### Listed entries
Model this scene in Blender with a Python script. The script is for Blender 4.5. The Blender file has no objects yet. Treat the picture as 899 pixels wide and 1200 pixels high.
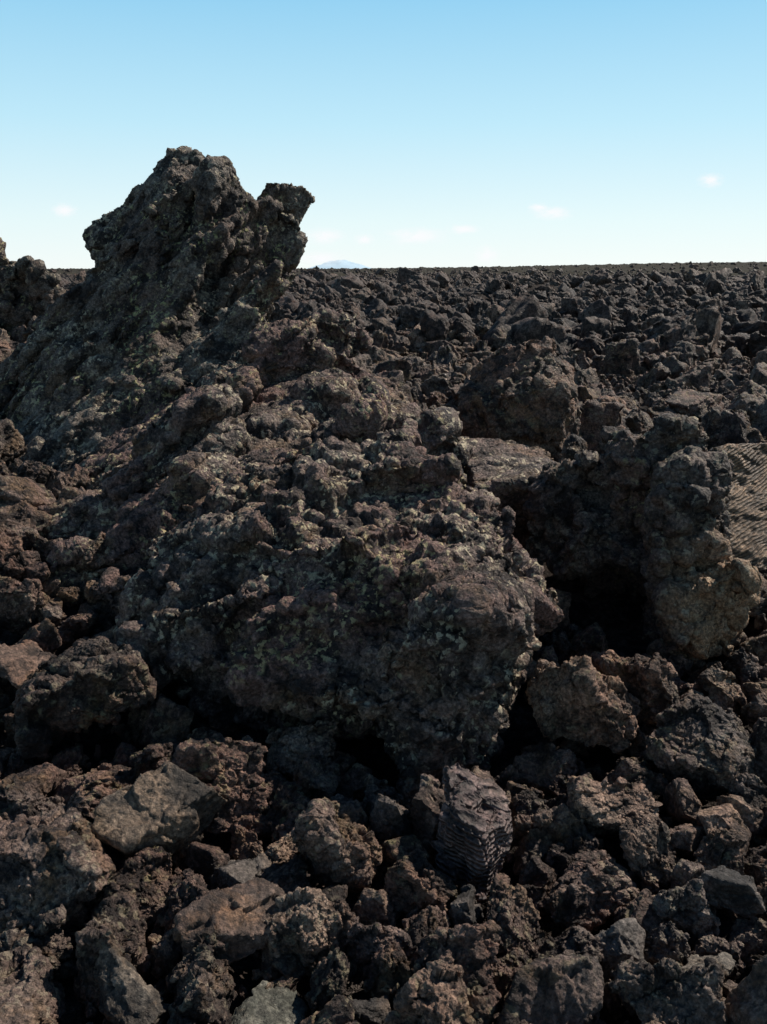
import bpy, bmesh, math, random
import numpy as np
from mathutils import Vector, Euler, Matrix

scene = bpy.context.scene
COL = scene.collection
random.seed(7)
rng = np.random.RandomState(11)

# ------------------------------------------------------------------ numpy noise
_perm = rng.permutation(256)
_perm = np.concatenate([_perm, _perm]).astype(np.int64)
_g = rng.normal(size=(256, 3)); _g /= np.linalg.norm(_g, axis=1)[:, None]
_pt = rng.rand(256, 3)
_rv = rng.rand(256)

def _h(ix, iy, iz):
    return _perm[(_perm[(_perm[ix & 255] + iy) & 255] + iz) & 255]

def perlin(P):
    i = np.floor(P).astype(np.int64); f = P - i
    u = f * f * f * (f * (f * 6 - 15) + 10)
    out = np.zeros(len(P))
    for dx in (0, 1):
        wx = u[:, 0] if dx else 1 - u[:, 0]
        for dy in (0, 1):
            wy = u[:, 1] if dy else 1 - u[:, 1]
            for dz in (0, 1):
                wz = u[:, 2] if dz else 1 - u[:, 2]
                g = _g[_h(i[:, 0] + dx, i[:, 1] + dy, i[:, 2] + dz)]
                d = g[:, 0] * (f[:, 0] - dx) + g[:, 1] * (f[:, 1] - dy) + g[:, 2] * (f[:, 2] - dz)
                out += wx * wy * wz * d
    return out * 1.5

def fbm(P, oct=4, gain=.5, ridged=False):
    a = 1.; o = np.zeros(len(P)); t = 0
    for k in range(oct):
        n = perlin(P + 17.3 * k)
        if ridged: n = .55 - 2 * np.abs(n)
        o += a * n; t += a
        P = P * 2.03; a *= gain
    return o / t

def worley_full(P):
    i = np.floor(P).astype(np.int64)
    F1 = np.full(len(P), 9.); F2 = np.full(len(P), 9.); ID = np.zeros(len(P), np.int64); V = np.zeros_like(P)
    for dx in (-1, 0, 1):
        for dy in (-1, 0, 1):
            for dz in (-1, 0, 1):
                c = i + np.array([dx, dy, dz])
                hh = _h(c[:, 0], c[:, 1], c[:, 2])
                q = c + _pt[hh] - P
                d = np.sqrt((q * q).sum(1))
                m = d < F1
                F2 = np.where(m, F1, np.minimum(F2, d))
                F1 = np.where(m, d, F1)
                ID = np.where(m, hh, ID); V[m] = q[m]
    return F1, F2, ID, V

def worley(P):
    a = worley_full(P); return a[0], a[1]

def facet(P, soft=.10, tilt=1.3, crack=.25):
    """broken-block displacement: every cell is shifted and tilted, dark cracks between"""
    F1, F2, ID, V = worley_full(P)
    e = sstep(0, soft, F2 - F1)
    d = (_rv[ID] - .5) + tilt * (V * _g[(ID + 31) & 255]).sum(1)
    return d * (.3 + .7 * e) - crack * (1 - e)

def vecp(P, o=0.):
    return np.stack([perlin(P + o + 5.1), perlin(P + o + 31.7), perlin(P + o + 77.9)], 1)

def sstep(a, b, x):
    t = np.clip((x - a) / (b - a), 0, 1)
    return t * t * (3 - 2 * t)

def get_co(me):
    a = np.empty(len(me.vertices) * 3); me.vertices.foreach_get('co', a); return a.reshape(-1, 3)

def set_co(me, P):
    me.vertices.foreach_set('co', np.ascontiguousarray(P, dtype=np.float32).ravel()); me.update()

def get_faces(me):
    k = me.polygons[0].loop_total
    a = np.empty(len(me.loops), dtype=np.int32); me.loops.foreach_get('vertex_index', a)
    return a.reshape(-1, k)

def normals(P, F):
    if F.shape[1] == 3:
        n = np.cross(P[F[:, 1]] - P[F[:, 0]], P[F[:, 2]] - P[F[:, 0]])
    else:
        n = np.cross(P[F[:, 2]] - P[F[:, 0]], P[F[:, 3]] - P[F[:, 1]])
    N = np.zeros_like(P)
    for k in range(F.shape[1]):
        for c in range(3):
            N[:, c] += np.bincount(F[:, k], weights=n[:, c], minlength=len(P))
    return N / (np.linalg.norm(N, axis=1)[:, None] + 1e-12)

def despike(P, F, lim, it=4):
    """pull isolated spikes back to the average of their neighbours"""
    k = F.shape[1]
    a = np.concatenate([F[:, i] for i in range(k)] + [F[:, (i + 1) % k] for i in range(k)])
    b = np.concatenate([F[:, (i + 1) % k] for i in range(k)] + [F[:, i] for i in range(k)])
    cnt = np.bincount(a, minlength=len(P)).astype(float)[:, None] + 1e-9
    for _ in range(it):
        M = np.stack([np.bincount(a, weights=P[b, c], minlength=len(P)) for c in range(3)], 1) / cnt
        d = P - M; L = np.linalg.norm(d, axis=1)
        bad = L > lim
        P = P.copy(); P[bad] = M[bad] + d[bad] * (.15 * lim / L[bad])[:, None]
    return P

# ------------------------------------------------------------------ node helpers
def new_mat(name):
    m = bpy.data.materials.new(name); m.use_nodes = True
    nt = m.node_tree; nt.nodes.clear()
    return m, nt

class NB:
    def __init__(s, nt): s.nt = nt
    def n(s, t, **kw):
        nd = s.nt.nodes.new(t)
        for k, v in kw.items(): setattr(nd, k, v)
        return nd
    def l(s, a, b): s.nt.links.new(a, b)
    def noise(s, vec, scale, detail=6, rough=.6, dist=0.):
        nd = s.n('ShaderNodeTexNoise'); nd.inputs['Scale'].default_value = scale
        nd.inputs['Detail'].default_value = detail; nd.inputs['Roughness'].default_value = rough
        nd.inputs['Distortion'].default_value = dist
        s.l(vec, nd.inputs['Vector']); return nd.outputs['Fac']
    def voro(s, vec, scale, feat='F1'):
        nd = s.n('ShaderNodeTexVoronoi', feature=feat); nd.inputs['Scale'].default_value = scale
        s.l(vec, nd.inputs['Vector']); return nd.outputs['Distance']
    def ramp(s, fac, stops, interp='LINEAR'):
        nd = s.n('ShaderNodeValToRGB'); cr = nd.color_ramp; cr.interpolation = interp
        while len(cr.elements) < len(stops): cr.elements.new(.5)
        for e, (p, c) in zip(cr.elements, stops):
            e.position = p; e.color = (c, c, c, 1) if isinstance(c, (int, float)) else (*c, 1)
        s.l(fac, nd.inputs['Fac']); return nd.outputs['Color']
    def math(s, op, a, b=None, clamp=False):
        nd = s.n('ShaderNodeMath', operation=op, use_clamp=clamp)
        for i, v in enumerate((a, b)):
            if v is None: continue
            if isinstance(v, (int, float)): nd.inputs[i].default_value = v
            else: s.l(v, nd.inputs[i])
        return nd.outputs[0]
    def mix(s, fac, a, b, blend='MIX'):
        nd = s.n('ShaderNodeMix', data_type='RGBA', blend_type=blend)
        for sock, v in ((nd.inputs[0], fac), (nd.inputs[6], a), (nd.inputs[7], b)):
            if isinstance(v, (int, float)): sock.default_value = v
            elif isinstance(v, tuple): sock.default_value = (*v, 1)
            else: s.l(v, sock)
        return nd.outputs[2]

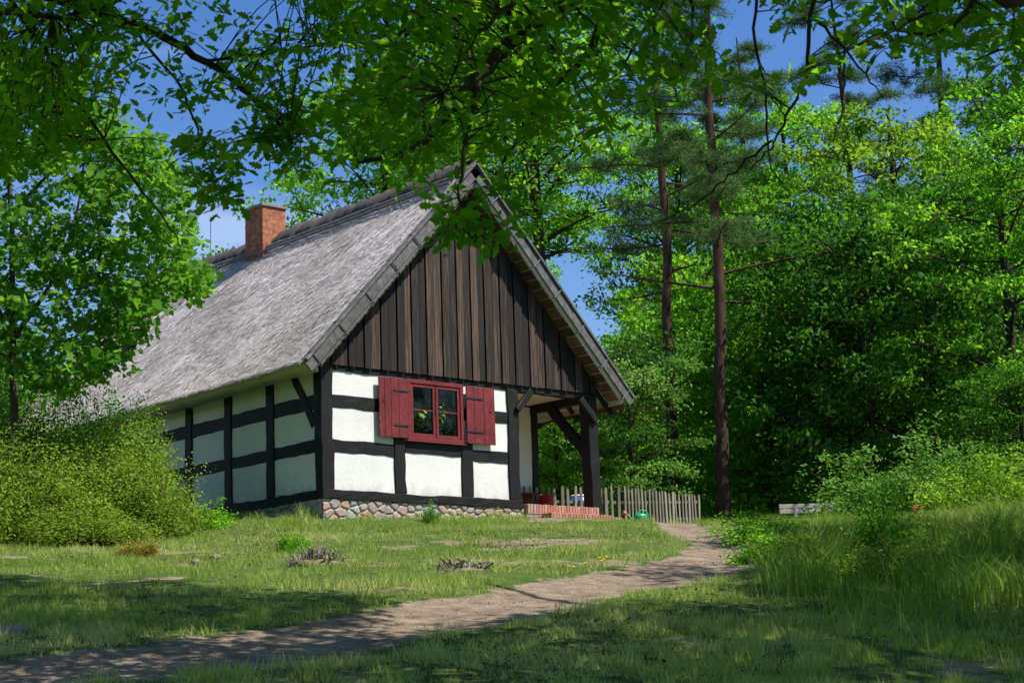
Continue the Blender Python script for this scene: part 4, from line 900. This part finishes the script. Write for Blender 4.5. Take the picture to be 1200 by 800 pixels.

### Do this
Leave out all pictures, then copy the remaining material exactly.

### Result of the task
Model this scene in Blender with a Python script. The script is for Blender 4.5. The Blender file has no objects yet. Treat the picture as 899 pixels wide and 1200 pixels high.
import bpy, bmesh, math, random
import numpy as np
from mathutils import Vector, Euler, Matrix

scene = bpy.context.scene
COL = scene.collection
random.seed(7)
rng = np.random.RandomState(11)

# ------------------------------------------------------------------ numpy noise
_perm = rng.permutation(256)
_perm = np.concatenate([_perm, _perm]).astype(np.int64)
_g = rng.normal(size=(256, 3)); _g /= np.linalg.norm(_g, axis=1)[:, None]
_pt = rng.rand(256, 3)
_rv = rng.rand(256)

def _h(ix, iy, iz):
    return _perm[(_perm[(_perm[ix & 255] + iy) & 255] + iz) & 255]

def perlin(P):
    i = np.floor(P).astype(np.int64); f = P - i
    u = f * f * f * (f * (f * 6 - 15) + 10)
    out = np.zeros(len(P))
    for dx in (0, 1):
        wx = u[:, 0] if dx else 1 - u[:, 0]
        for dy in (0, 1):
            wy = u[:, 1] if dy else 1 - u[:, 1]
            for dz in (0, 1):
                wz = u[:, 2] if dz else 1 - u[:, 2]
                g = _g[_h(i[:, 0] + dx, i[:, 1] + dy, i[:, 2] + dz)]
                d = g[:, 0] * (f[:, 0] - dx) + g[:, 1] * (f[:, 1] - dy) + g[:, 2] * (f[:, 2] - dz)
                out += wx * wy * wz * d
    return out * 1.5

def fbm(P, oct=4, gain=.5, ridged=False):
    a = 1.; o = np.zeros(len(P)); t = 0
    for k in range(oct):
        n = perlin(P + 17.3 * k)
        if ridged: n = .55 - 2 * np.abs(n)
        o += a * n; t += a
        P = P * 2.03; a *= gain
    return o / t

def worley_full(P):
    i = np.floor(P).astype(np.int64)
    F1 = np.full(len(P), 9.); F2 = np.full(len(P), 9.); ID = np.zeros(len(P), np.int64); V = np.zeros_like(P)
    for dx in (-1, 0, 1):
        for dy in (-1, 0, 1):
            for dz in (-1, 0, 1):
                c = i + np.array([dx, dy, dz])
                hh = _h(c[:, 0], c[:, 1], c[:, 2])
                q = c + _pt[hh] - P
                d = np.sqrt((q * q).sum(1))
                m = d < F1
                F2 = np.where(m, F1, np.minimum(F2, d))
                F1 = np.where(m, d, F1)
                ID = np.where(m, hh, ID); V[m] = q[m]
    return F1, F2, ID, V

def worley(P):
    a = worley_full(P); return a[0], a[1]

def facet(P, soft=.10, tilt=1.3, crack=.25):
    """broken-block displacement: every cell is shifted and tilted, dark cracks between"""
    F1, F2, ID, V = worley_full(P)
    e = sstep(0, soft, F2 - F1)
    d = (_rv[ID] - .5) + tilt * (V * _g[(ID + 31) & 255]).sum(1)
    return d * (.3 + .7 * e) - crack * (1 - e)

def vecp(P, o=0.):
    return np.stack([perlin(P + o + 5.1), perlin(P + o + 31.7), perlin(P + o + 77.9)], 1)

def sstep(a, b, x):
    t = np.clip((x - a) / (b - a), 0, 1)
    return t * t * (3 - 2 * t)

def get_co(me):
    a = np.empty(len(me.vertices) * 3); me.vertices.foreach_get('co', a); return a.reshape(-1, 3)

def set_co(me, P):
    me.vertices.foreach_set('co', np.ascontiguousarray(P, dtype=np.float32).ravel()); me.update()

def get_faces(me):
    k = me.polygons[0].loop_total
    a = np.empty(len(me.loops), dtype=np.int32); me.loops.foreach_get('vertex_index', a)
    return a.reshape(-1, k)

def normals(P, F):
    if F.shape[1] == 3:
        n = np.cross(P[F[:, 1]] - P[F[:, 0]], P[F[:, 2]] - P[F[:, 0]])
    else:
        n = np.cross(P[F[:, 2]] - P[F[:, 0]], P[F[:, 3]] - P[F[:, 1]])
    N = np.zeros_like(P)
    for k in range(F.shape[1]):
        for c in range(3):
            N[:, c] += np.bincount(F[:, k], weights=n[:, c], minlength=len(P))
    return N / (np.linalg.norm(N, axis=1)[:, None] + 1e-12)

def despike(P, F, lim, it=4):
    """pull isolated spikes back to the average of their neighbours"""
    k = F.shape[1]
    a = np.concatenate([F[:, i] for i in range(k)] + [F[:, (i + 1) % k] for i in range(k)])
    b = np.concatenate([F[:, (i + 1) % k] for i in range(k)] + [F[:, i] for i in range(k)])
    cnt = np.bincount(a, minlength=len(P)).astype(float)[:, None] + 1e-9
    for _ in range(it):
        M = np.stack([np.bincount(a, weights=P[b, c], minlength=len(P)) for c in range(3)], 1) / cnt
        d = P - M; L = np.linalg.norm(d, axis=1)
        bad = L > lim
        P = P.copy(); P[bad] = M[bad] + d[bad] * (.15 * lim / L[bad])[:, None]
    return P

# ------------------------------------------------------------------ node helpers
def new_mat(name):
    m = bpy.data.materials.new(name); m.use_nodes = True
    nt = m.node_tree; nt.nodes.clear()
    return m, nt

class NB:
    def __init__(s, nt): s.nt = nt
    def n(s, t, **kw):
        nd = s.nt.nodes.new(t)
        for k, v in kw.items(): setattr(nd, k, v)
        return nd
    def l(s, a, b): s.nt.links.new(a, b)
    def noise(s, vec, scale, detail=6, rough=.6, dist=0.):
        nd = s.n('ShaderNodeTexNoise'); nd.inputs['Scale'].default_value = scale
        nd.inputs['Detail'].default_value = detail; nd.inputs['Roughness'].default_value = rough
        nd.inputs['Distortion'].default_value = dist
        s.l(vec, nd.inputs['Vector']); return nd.outputs['Fac']
    def voro(s, vec, scale, feat='F1'):
        nd = s.n('ShaderNodeTexVoronoi', feature=feat); nd.inputs['Scale'].default_value = scale
        s.l(vec, nd.inputs['Vector']); return nd.outputs['Distance']
    def ramp(s, fac, stops, interp='LINEAR'):
        nd = s.n('ShaderNodeValToRGB'); cr = nd.color_ramp; cr.interpolation = interp
        while len(cr.elements) < len(stops): cr.elements.new(.5)
        for e, (p, c) in zip(cr.elements, stops):
            e.position = p; e.color = (c, c, c, 1) if isinstance(c, (int, float)) else (*c, 1)
        s.l(fac, nd.inputs['Fac']); return nd.outputs['Color']
    def math(s, op, a, b=None, clamp=False):
        nd = s.n('ShaderNodeMath', operation=op, use_clamp=clamp)
        for i, v in enumerate((a, b)):
            if v is None: continue
            if isinstance(v, (int, float)): nd.inputs[i].default_value = v
            else: s.l(v, nd.inputs[i])
        return nd.outputs[0]
    def mix(s, fac, a, b, blend='MIX'):
        nd = s.n('ShaderNodeMix', data_type='RGBA', blend_type=blend)
        for sock, v in ((nd.inputs[0], fac), (nd.inputs[6], a), (nd.inputs[7], b)):
            if isinstance(v, (int, float)): sock.default_value = v
            elif isinstance(v, tuple): sock.default_value = (*v, 1)
            else: s.l(v, sock)
        return nd.outputs[2]

Continue the Blender Python script for this scene: part 4, from line 900. This part finishes the script. Write for Blender 4.5. Take the picture to be 1200 by 800 pixels.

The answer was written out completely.